On the first Thursday of 2018, the average FTSE100 CEO will have already been paid what it will take the typical UK worker all year to earn

  • Modest restraint by company boards saw FTSE 100 CEO pay fall last year but the pay gap between the top and average worker remains wide
  • New era of transparency through pay ratio disclosure will keep up pressure on remuneration committees to check and challenge CEO pay levels and performance

Thursday 4 January 2018 is ‘Fat Cat’ Thursday. In just three working days, the UK’s top bosses will have made more money than the typical UK full-time worker will earn in the entire year. This is according to calculations from independent think tank The High Pay Centre, and the CIPD, the professional body for HR and people development.

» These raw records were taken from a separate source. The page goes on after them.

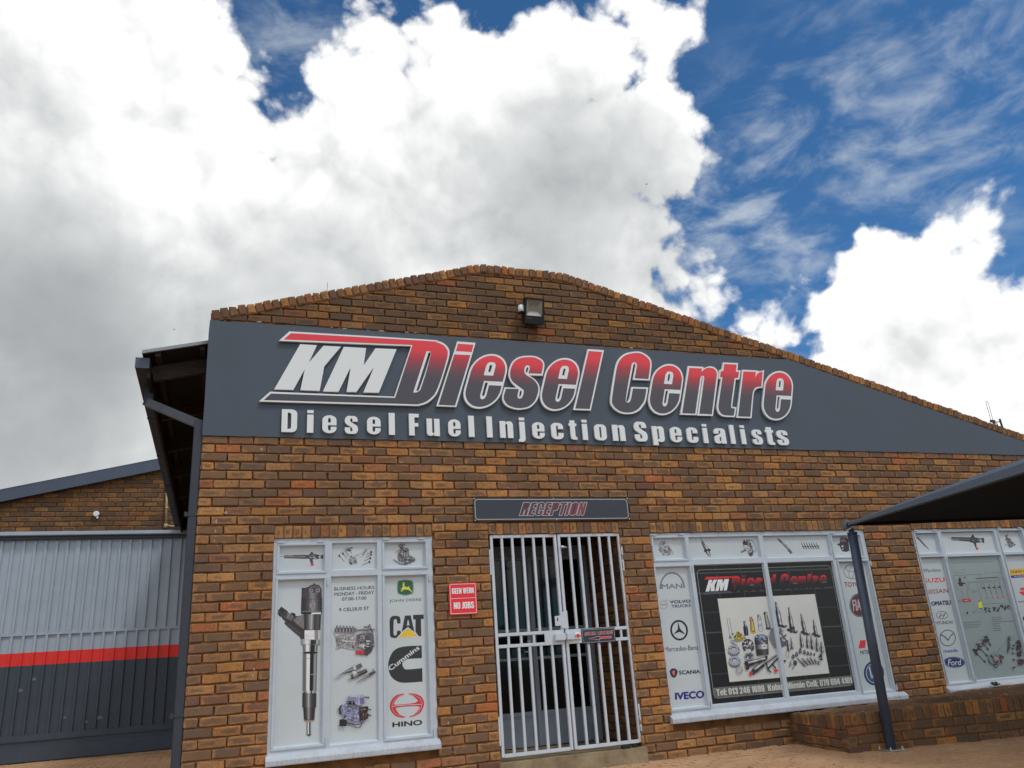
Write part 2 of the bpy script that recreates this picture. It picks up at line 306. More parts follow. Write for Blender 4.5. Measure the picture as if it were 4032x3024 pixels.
# ------------------------------------------------------------------ mesh helpers
class G:
    """collects faces; build() links them as one object"""
    def __init__(s): s.v = []; s.f = []; s.tone = []; s.uv = []; s.col = []; s.smooth = []
    def quad(s, pts, tone=0, uv=None, col=None):
        b = len(s.v); s.v += [tuple(p) for p in pts]; s.f.append(tuple(range(b, b+len(pts))))
        s.tone.append(tone); s.uv.append(uv); s.col.append(col)
    def box(s, x0, x1, y0, y1, z0, z1, tone=0):
        p = [(x0,y0,z0),(x1,y0,z0),(x1,y1,z0),(x0,y1,z0),(x0,y0,z1),(x1,y0,z1),(x1,y1,z1),(x0,y1,z1)]
        s.hexa(p, tone)
    def hexa(s, p, tone=0):
        b = len(s.v); s.v += [tuple(q) for q in p]
        for f in ((0,3,2,1),(4,5,6,7),(0,1,5,4),(1,2,6,5),(2,3,7,6),(3,0,4,7)):
            s.f.append(tuple(b+i for i in f)); s.tone.append(tone); s.uv.append(None); s.col.append(None)
    def beam(s, a, b, w, h, up=(0,0,1)):
        a, b = Vector(a), Vector(b); d = (b-a).normalized(); r = d.cross(Vector(up)).normalized(); u = r.cross(d)
        p = []
        for q in (a, b):
            p += [q - r*w/2 - u*h/2, q + r*w/2 - u*h/2, q + r*w/2 + u*h/2, q - r*w/2 + u*h/2]
        s.hexa([p[0],p[1],p[5],p[4],p[3],p[2],p[6],p[7]])
    def tube(s, pts, r, n=12, caps=True):
        pts = [Vector(p) for p in pts]; rings = []
        if isinstance(r, (int, float)): r = [r]*len(pts)
        for i, p in enumerate(pts):
            d = (pts[min(i+1, len(pts)-1)] - pts[max(i-1, 0)]).normalized()
            a = d.cross(Vector((.13,.31,.94))).normalized(); b = d.cross(a)
            base = len(s.v); s.v += [tuple(p + (a*math.cos(2*math.pi*k/n) + b*math.sin(2*math.pi*k/n))*r[i]) for k in range(n)]
            rings.append(base)
        for i in range(len(rings)-1):
            for k in range(n):
                s.f.append((rings[i]+k, rings[i]+(k+1)%n, rings[i+1]+(k+1)%n, rings[i+1]+k)); s.tone.append(0); s.uv.append(None); s.col.append(None); s.smooth.append(len(s.f)-1)
        if caps:
            for b0 in (rings[0], rings[-1]):
                s.f.append(tuple(b0+k for k in range(n))); s.tone.append(0); s.uv.append(None); s.col.append(None)
    def build(s, name, mat, parent=None, loc=None, bevel=0):
        me = bpy.data.meshes.new(name); me.from_pydata(s.v, [], s.f)
        if any(t for t in s.tone):
            a = me.attributes.new('tone', 'FLOAT', 'FACE'); a.data.foreach_set('value', s.tone)
        if any(u is not None for u in s.uv):
            ul = me.uv_layers.new(name='UVMap'); k = 0
            for f, u in zip(s.f, s.uv):
                for j in range(len(f)):
                    ul.data[k].uv = u[j] if u else (.5, .5); k += 1
        if any(c is not None for c in s.col):
            a = me.attributes.new('Col', 'FLOAT_COLOR', 'FACE')
            for i, c in enumerate(s.col): a.data[i].color = (*(c or (0,0,0)), 1)
        for i in s.smooth: me.polygons[i].use_smooth = True
        bm = bmesh.new(); bm.from_mesh(me)
        if s.col and any(c is not None for c in s.col): pass
        else: bmesh.ops.recalc_face_normals(bm, faces=bm.faces)
        if bevel: bmesh.ops.bevel(bm, geom=[e for e in bm.edges if len(e.link_faces) == 2 and e.calc_face_angle(0) > .6], offset=bevel, segments=2, affect='EDGES', clamp_overlap=True)
        bm.to_mesh(me); bm.free()
        me.materials.append(mat); o = bpy.data.objects.new(name, me); COL.objects.link(o)
        if parent: o.parent = parent; o.matrix_parent_inverse = parent.matrix_world.inverted() if False else Matrix.Identity(4)
        if loc: o.location = loc
        return o
def empty(name, label=None, cat=None, loc=(0,0,0), group=None, kind=None):
    o = bpy.data.objects.new(name, None); COL.objects.link(o); o.location = loc; o.empty_display_size = .2
    return tag(o, label, cat, group, kind)
def tag(o, label=None, cat=None, group=None, kind=None):
    if label: o['label'] = label
    if cat: o['category'] = cat
    if group: o['group'] = group
    if kind: o['kind'] = kind
    return o

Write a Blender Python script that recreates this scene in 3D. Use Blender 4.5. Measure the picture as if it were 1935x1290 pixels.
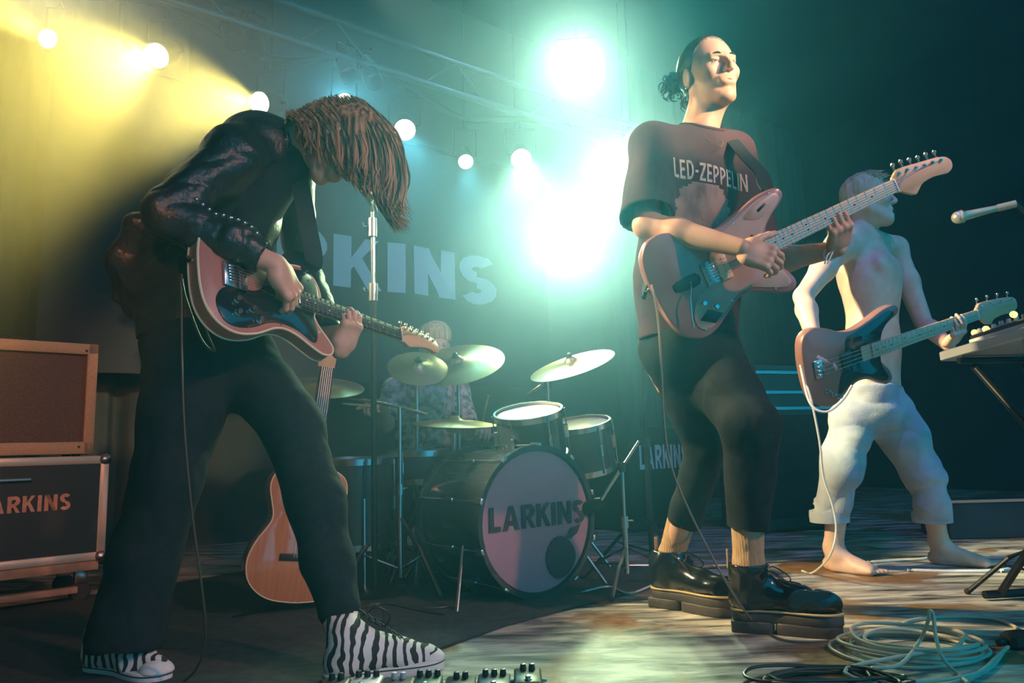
import bpy, bmesh, math, random
import numpy as np
import openvdb
from mathutils import Vector, Matrix
from mathutils.bvhtree import BVHTree

for _o in list(bpy.data.objects):
    bpy.data.objects.remove(_o)
SC = bpy.context.scene
COL = SC.collection

# ------------------------------------------------------------------ camera
# Metres. The photographer crouches at the stage edge: +Y is into the picture.
PW, PH, FPX = 1935.0, 1290.0, 1400.0
PITCH, ROLL = math.radians(8.0), math.radians(1.5)
CAM = np.array([0.0, 0.0, 0.58])
_fw = np.array([0, math.cos(PITCH), math.sin(PITCH)])
_up0 = np.array([0, -math.sin(PITCH), math.cos(PITCH)])
_rt0 = np.array([1.0, 0, 0])
_rt = _rt0 * math.cos(ROLL) - _up0 * math.sin(ROLL)
_up = _up0 * math.cos(ROLL) + _rt0 * math.sin(ROLL)
cam_data = bpy.data.cameras.new('camera')
cam = bpy.data.objects.new('camera', cam_data)
COL.objects.link(cam)
cam_data.sensor_width = 36.0
cam_data.lens = 36.0 * FPX / PW
cam_data.clip_start = 0.05
cam.matrix_world = Matrix(((_rt[0], _up[0], -_fw[0], CAM[0]), (_rt[1], _up[1], -_fw[1], CAM[1]),
                           (_rt[2], _up[2], -_fw[2], CAM[2]), (0, 0, 0, 1)))
SC.camera = cam


def P(px, py, Y):
    """measured point of the photograph at a distance Y in front of the camera"""
    d = _fw + _rt * (px - PW / 2) / FPX - _up * (py - PH / 2) / FPX
    return CAM + d * (Y - CAM[1]) / d[1]


def G(px, py, z=0.0):
    """measured point of the photograph on a level plane"""
    d = _fw + _rt * (px - PW / 2) / FPX - _up * (py - PH / 2) / FPX
    return CAM + d * (z - CAM[2]) / d[2]


# ------------------------------------------------------------------ exposure, world
SC.view_settings.view_transform = 'Standard'
SC.view_settings.look = 'None'
SC.view_settings.exposure = 0.0
SC.view_settings.gamma = 1.0
SC.view_settings.use_curve_mapping = False
SC.cycles.max_bounces = 5
SC.cycles.diffuse_bounces = 2
SC.cycles.glossy_bounces = 2
SC.cycles.transmission_bounces = 2
SC.cycles.volume_bounces = 0
SC.cycles.transparent_max_bounces = 8
SC.cycles.sample_clamp_indirect = 3.0
SC.cycles.use_denoising = True

world = bpy.data.worlds.new('venue_spill')
SC.world = world
world.use_nodes = True
_bg = world.node_tree.nodes['Background']
_bg.inputs['Color'].default_value = (0.0, 0.36, 0.66, 1)
_bg.inputs['Strength'].default_value = 2.3

# stage frame: U runs along the back wall, N points to the audience
U = np.array([0.787, 0.617, 0.0])
N = np.array([0.617, -0.787, 0.0])
W0 = np.array([-0.795, 4.9, 0.0])
ZUP = np.array([0, 0, 1.0])


def st(t, s, z=0.0):
    return W0 + U * t + N * s + ZUP * z


def unit(v):
    v = np.asarray(v, float)
    return v / (np.linalg.norm(v) + 1e-12)


def look_matrix(loc, target):
    loc = Vector(loc)
    q = (Vector(target) - loc).to_track_quat('-Z', 'Y')
    return Matrix.Translation(loc) @ q.to_matrix().to_4x4()


def spot(name, loc, target, power, color, angle, blend=0.6, radius=0.05):
    ld = bpy.data.lights.new(name, 'SPOT')
    ld.energy = power
    ld.color = color
    ld.spot_size = math.radians(angle)
    ld.spot_blend = blend
    ld.shadow_soft_size = radius
    o = bpy.data.objects.new(name, ld)
    COL.objects.link(o)
    o.matrix_world = look_matrix(loc, target)
    return o


# stage lamps: (pixel x, pixel y, distance), aim, power, colour, cone angle, lens radius
YEL, GRN, CREAM, TEAL = (1.0, 0.66, 0.12), (0.16, 0.70, 0.78), (0.66, 1.0, 0.60), (0.10, 0.42, 0.50)


def PS(px, py, s):
    """measured point of the photograph in the upright plane s metres in front of the banner"""
    d = _fw + _rt * (px - PW / 2) / FPX - _up * (py - PH / 2) / FPX
    return CAM + d * (((W0 + N * s - CAM) @ N) / (d @ N))


LAMPS = [
    ('yellow_beam', PS(92, 74, 0.3), P(-260, -120, 2.2), 750, YEL, 20, 0.040),
    ('yellow_beam', PS(297, 105, 0.3), P(-40, 190, 2.4), 680, YEL, 36, 0.055),
    ('yellow_beam', PS(492, 195, 0.3), P(0, 170, 2.5), 1150, YEL, 40, 0.055),
    ('green_beam', PS(652, 192, 0.3), P(740, 420, 2.0), 35, GRN, 44, 0.045),
    ('green_beam', PS(765, 245, 0.3), P(840, 800, 2.2), 60, GRN, 28, 0.06),
    ('green_beam', PS(880, 305, 0.3), P(1010, 900, 2.4), 55, GRN, 22, 0.045),
    ('green_beam', PS(985, 300, 0.3), P(1100, 900, 2.4), 150, CREAM, 30, 0.065),
    ('green_beam', PS(1090, 120, 0.6), P(1060, 600, 0.8), 270, CREAM, 36, 0.09),
    ('green_beam', PS(1180, 315, 0.3), P(1080, 700, 0.8), 310, CREAM, 38, 0.09),
    ('green_beam', PS(1072, 455, 0.3), P(1060, 720, 0.8), 310, CREAM, 42, 0.09),  # added lamp, hidden in the glare, stretches the bright core downwards
]
KEY = [
    ('front_key', (3.0, 0.0, 3.0), P(1130, 640, 2.4), 330, (1.0, 0.42, 0.28), 36, 0.08),
    ('left_key', (1.9, -0.6, 2.3), P(520, 520, 2.0), 120, (1.0, 0.40, 0.24), 34, 0.05),
    ('amp_key', (-0.25, -0.5, 1.7), P(70, 800, 3.0), 230, (1.0, 0.36, 0.14), 24, 0.04),
    ('face_key', (2.7, 0.9, 2.5), P(1350, 150, 2.4), 1000, (1.0, 0.82, 0.48), 15, 0.05),
    ('side_key', (-2.3, 2.6, 2.7), (1.1, 2.7, 0.6), 1500, (1.0, 0.86, 0.50), 34, 0.06),
    ('bassist_key', (-1.0, 3.0, 3.0), P(1565, 640, 3.3), 900, (0.92, 1.0, 0.66), 19, 0.04),
    ('floor_wash', P(1150, -560, 4.4), G(1250, 1260), 6000, (0.85, 1.0, 0.66), 48, 0.08),
    ('added_banner_wash', st(0.9, 2.0, 3.9), PS(760, 500, 0), 60, (0.25, 0.50, 1.0), 50, 0.1),  # added spot out of view, brightens the banner lettering
    ('added_blue_wash', (1.3, 1.4, 4.3), st(2.2, 1.2, 1.2), 220, (0.30, 0.20, 1.0), 80, 0.1),  # unseen spot added to turn haze and midtones bluer
]
for _n, _l, _t, _p, _c, _a, _r in LAMPS:
    _l = np.asarray(_l); _d = unit(np.asarray(_t) - _l)
    spot(_n, _l + _d * 0.03, _t, _p, _c, _a, 0.5, _r)
for _n, _l, _t, _p, _c, _a, _r in KEY:
    spot(_n, _l, _t, _p, _c, _a, 0.6, _r)

HAZE_BACK, HAZE_FRONT, HAZE_SPLIT = 0.078, 0.045, 2.5
HAZE_ANISO = 0.76

# ------------------------------------------------------------------ materials
MATS = {}


def mat(name, col, rough=0.6, metal=0.0, col2=None, scale=8.0, bump=0.0, bscale=60.0, emit=None, estr=0.0,
        spec=0.5, sheen=0.0, stretch=(1, 1, 1), coat=0.0):
    if name in MATS:
        return MATS[name]
    m = bpy.data.materials.new(name)
    m.use_nodes = True
    nt = m.node_tree
    b = nt.nodes['Principled BSDF']
    b.inputs['Base Color'].default_value = (*col, 1)
    b.inputs['Roughness'].default_value = rough
    b.inputs['Metallic'].default_value = metal
    b.inputs['Specular IOR Level'].default_value = spec
    if coat:
        b.inputs['Coat Weight'].default_value = coat
    if sheen:
        b.inputs['Sheen Weight'].default_value = sheen
    tc = nt.nodes.new('ShaderNodeTexCoord')
    mp = nt.nodes.new('ShaderNodeMapping')
    mp.inputs['Scale'].default_value = stretch
    nt.links.new(tc.outputs['Object'], mp.inputs['Vector'])
    if col2 is not None:
        n = nt.nodes.new('ShaderNodeTexNoise')
        n.inputs['Scale'].default_value = scale
        n.inputs['Detail'].default_value = 5
        nt.links.new(mp.outputs[0], n.inputs['Vector'])
        r = nt.nodes.new('ShaderNodeValToRGB')
        r.color_ramp.elements[0].position = 0.38
        r.color_ramp.elements[0].color = (*col, 1)
        r.color_ramp.elements[1].position = 0.62
        r.color_ramp.elements[1].color = (*col2, 1)
        nt.links.new(n.outputs['Fac'], r.inputs['Fac'])
        nt.links.new(r.outputs['Color'], b.inputs['Base Color'])
    if bump:
        n2 = nt.nodes.new('ShaderNodeTexNoise')
        n2.inputs['Scale'].default_value = bscale
        n2.inputs['Detail'].default_value = 4
        nt.links.new(mp.outputs[0], n2.inputs['Vector'])
        bp = nt.nodes.new('ShaderNodeBump')
        bp.inputs['Strength'].default_value = bump
        bp.inputs['Distance'].default_value = 0.01
        nt.links.new(n2.outputs['Fac'], bp.inputs['Height'])
        nt.links.new(bp.outputs[0], b.inputs['Normal'])
    if emit is not None:
        b.inputs['Emission Color'].default_value = (*emit, 1)
        b.inputs['Emission Strength'].default_value = estr
    MATS[name] = m
    return m


# ------------------------------------------------------------------ object helpers
def empty(name, loc=(0, 0, 0), M=None):
    o = bpy.data.objects.new(name, None)
    o.empty_display_size = 0.1
    COL.objects.link(o)
    o.matrix_basis = M if M is not None else Matrix.Translation(Vector(loc))
    return o


def tag(o, label=None, cat=None, group=None, kind=None):
    for k, v in (('label', label), ('category', cat), ('group', group), ('kind', kind)):
        if v:
            o[k] = v
    return o


def wm(o):
    return wm(o.parent) @ o.matrix_basis if o.parent else o.matrix_basis.copy()


def link_mesh(name, me, material, parent, local):
    o = bpy.data.objects.new(name, me)
    COL.objects.link(o)
    if material:
        for m in (material if isinstance(material, (list, tuple)) else [material]):
            me.materials.append(m)
    if parent is not None:
        o.parent = parent
        if not local:
            me.transform(wm(parent).inverted())
    return o


def copy_tree(o, parent=None):
    c = o.copy()
    COL.objects.link(c)
    c.parent = parent
    for ch in list(o.children):
        copy_tree(ch, c)
    return c


def frame(ax, side=None):
    """two unit vectors perpendicular to ax"""
    ax = unit(ax)
    s = np.asarray(side if side is not None else ((0, 0, 1) if abs(ax[2]) < 0.9 else (1, 0, 0)), float)
    a = unit(np.cross(ax, s))
    b = np.cross(a, ax)
    return a, b


def catmull(pts, n=8, closed=False):
    pts = [np.asarray(p, float) for p in pts]
    out = []
    m = len(pts)
    rng = range(m if closed else m - 1)
    for i in rng:
        p1, p2 = pts[i], pts[(i + 1) % m]
        p0 = pts[(i - 1) % m] if (closed or i > 0) else 2 * p1 - p2
        p3 = pts[(i + 2) % m] if (closed or i + 2 < m) else 2 * p2 - p1
        for k in range(n):
            t = k / n
            out.append(0.5 * (2 * p1 + (p2 - p0) * t + (2 * p0 - 5 * p1 + 4 * p2 - p3) * t * t + (3 * p1 - p0 - 3 * p2 + p3) * t ** 3))
    if not closed:
        out.append(pts[-1])
    return out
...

The figures show that pay for top executives will pass the median UK gross annual salary of £28,758 for full-time employees on Thursday 4 January 2018.

The CIPD and The High Pay Centre’s calculations come after a year which saw the mean FTSE 100 CEO pay packet fall by a fifth, down from £5.4m million to £4.5 million (2016 figures, as published in 2017). FTSE 100 CEO median pay also fell to £3.45 million in 2016 (down from £3.97m in 2015). However, despite this year-on-year reduction in total pay among FTSE 100 bosses, the ratio of CEO pay to the pay of the average full-time worker stands at 120:1.

The High Pay Centre and the CIPD are working together to ensure that high pay is addressed as part of a much broader review of corporate governance in the UK, including greater transparency on workforce data.

Peter Cheese, chief executive of the CIPD, said



"The drop in pay in the last year is welcome, although relatively marginal, and will have largely been driven by the growing public and shareholder concerns and the Prime Minister’s stronger focus on boardroom excess and plans to reform corporate governance. To ensure this year’s fall in CEO remuneration isn’t just a blip on the consistently upward trend of recent years, it’s crucial that the Government keeps high pay and corporate governance reform high on its agenda. We also need business, shareholders and remuneration committees to do their part and challenge excessive pay, to understand pay and reward for top executives in the context of the whole organisation, and look at how pay is linked to driving sustainable performance. We need a significant re-think on how and why we reward CEOs, taking into account a much more balanced scorecard of success beyond financial outcomes, looking more widely at the impacts of businesses on all stakeholders from employees to society more broadly"

“The current review of the UK Corporate Governance Code provides a great opportunity to consider these issues. In particular, it should broaden board focus and the remit of remuneration committees to ensure there is much more understanding of the wider workforce and corporate cultures, and in particular how to engage employee voice and improve fairness and transparency.”

Stefan Stern, director of the High Pay Centre, said:

“While it was encouraging to see a tiny amount of restraint on pay at the top of some FTSE100 companies last year, there are still grossly excessive and unjustifiable gaps between the top and the rest of the workforce. Publishing pay ratios will force boards to acknowledge these gaps. We look forward to working with business and government to make this new disclosure requirement work as effectively as possible.”

Charles Cotton, Senior Reward and Performance Adviser at the CIPD, said:

“When considering executive and employee pay, reward decisions must be principles-led, evidence based and outcome-driven. It should be aligned to both financial and non-financial measures of business success, reflecting both short and long-term performance. Executive pay should also be considered alongside how the wider workforce is being rewarded. In a year when real earnings will have fallen for many, excessive reward at the top will be strongly felt by the rest of the workforce.”

Previous CIPD research has shown that excessive CEO pay can have a damaging effect on the workforce. In its 2015 research report The view from below: What employees really think about their CEO’s pay packet’, a CIPD survey of more than 1000 working adults found that:

  • 71% agreed that CEO pay levels in the UK are generally too high
  • 60% agree that CEO pay levels in the UK demotivate employees
  • 54% agree that CEO pay levels in the UK are bad for an organisation’s reputation

As part of efforts to enhance trust in business and improve corporate governance in the UK, the CIPD and High Pay Centre recently welcomed the Government’s corporate governance reforms and the Financial Reporting Council’s proposals for a revised UK Corporate Governance Code. As part of the Government’s reforms, new laws will require around 900 listed companies to annually publish and justify the pay ratio between chief executives and their average worker.

The reforms also include the introduction of the world’s first public register of listed companies where more than a fifth of investors have objected to executive annual pay packages. The first public register was published by the Investment Association on December 19 2017 and includes more than a fifth of the FTSE 100. Companies on the register include fashion label Burberry, retailers Sports Direct and Morrisons, broadcaster Sky and the advertising company WPP.